Trazendo-se a ideia medieval ao contexto moderno, justamente aquele exibido no filme, percebe-se que a prisão descumpriu com sua finalidade. O delito, enquanto fator humano (na visão de ao menos parcela relevante da criminologia), envolve circunstâncias e detalhes que escapam à interpretação literal da lei, da qual decorre, em regra e infelizmente, a aplicação da pena, convertida em um equação aritmética e relegando a plano inferior a aferição das particularidades de cada caso.

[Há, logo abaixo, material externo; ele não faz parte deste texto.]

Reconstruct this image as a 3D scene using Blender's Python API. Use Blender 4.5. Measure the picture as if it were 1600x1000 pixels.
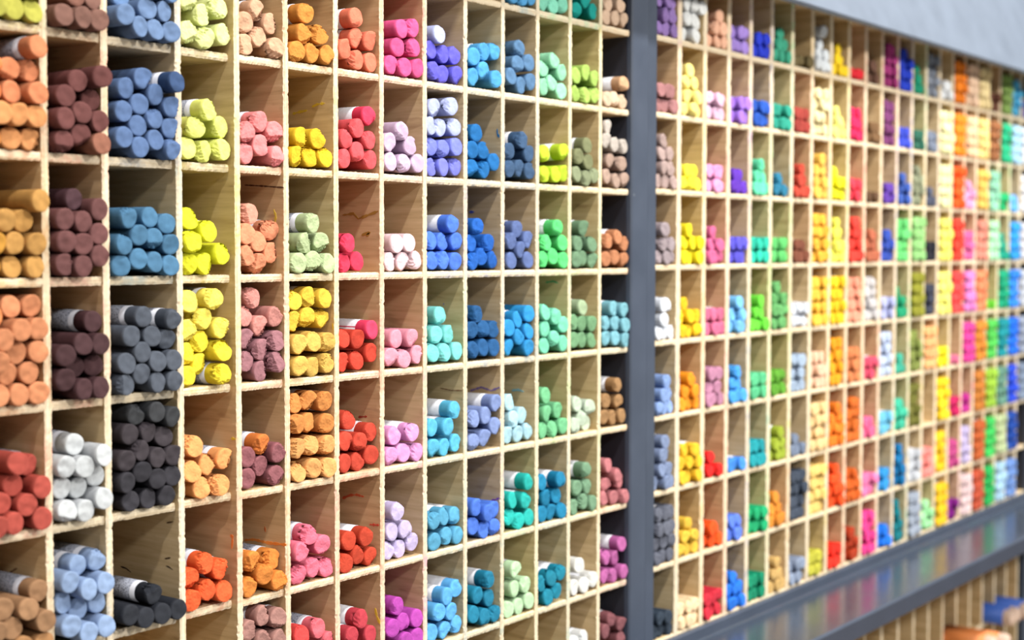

Relembre-se que a pena, quanto a sua finalidade, possui três teorias: a retributiva, a preventiva geral e a preventiva especial. A punição aplicada na situação em comento não atendeu a qualquer delas. Não se caracterizou pela retribuição, pois a motivação do crime era humanitária e a eutanásia – entende-se ser esta a conduta praticada por Juliette –, para alguns, não é passível sequer de censura, pelo contrário, sendo ato elogioso e o esperado; assim sendo, um ato não reprovável ou irretocável não merece reprimenda. Não serviu à prevenção geral, pois a situação era particular e muito específica, fugindo às previsões genéricas estabelecidas em norma e, se e quando analisada, deveria a Justiça se pautar antes pelos princípios constitucionais concernentes à tutela do indivíduo e da liberdade e não na legislação repressiva; e tampouco bastou à prevenção especial, uma vez que, independentemente de não possuir mais filhos – o que é irrelevante –, Juliette não é aquela que, na teoria clássica da criminologia de Ferri, se classificou como criminosa habitual, sendo antes impelida pela paixão. Por isso, entendendo-se a paixão como elemento fundamental do delito, é impossível de ser prevista ou reprimida na seara criminal, pois caracterizando-se por atos repentinos e inesperados. Concluindo o raciocínio, percebe-se pelo exemplo do caso concreto, talvez hipotético mas ainda assim factível, a falência do sistema de penas, acompanhado, é certo, do sistema prisional e de execução das punições.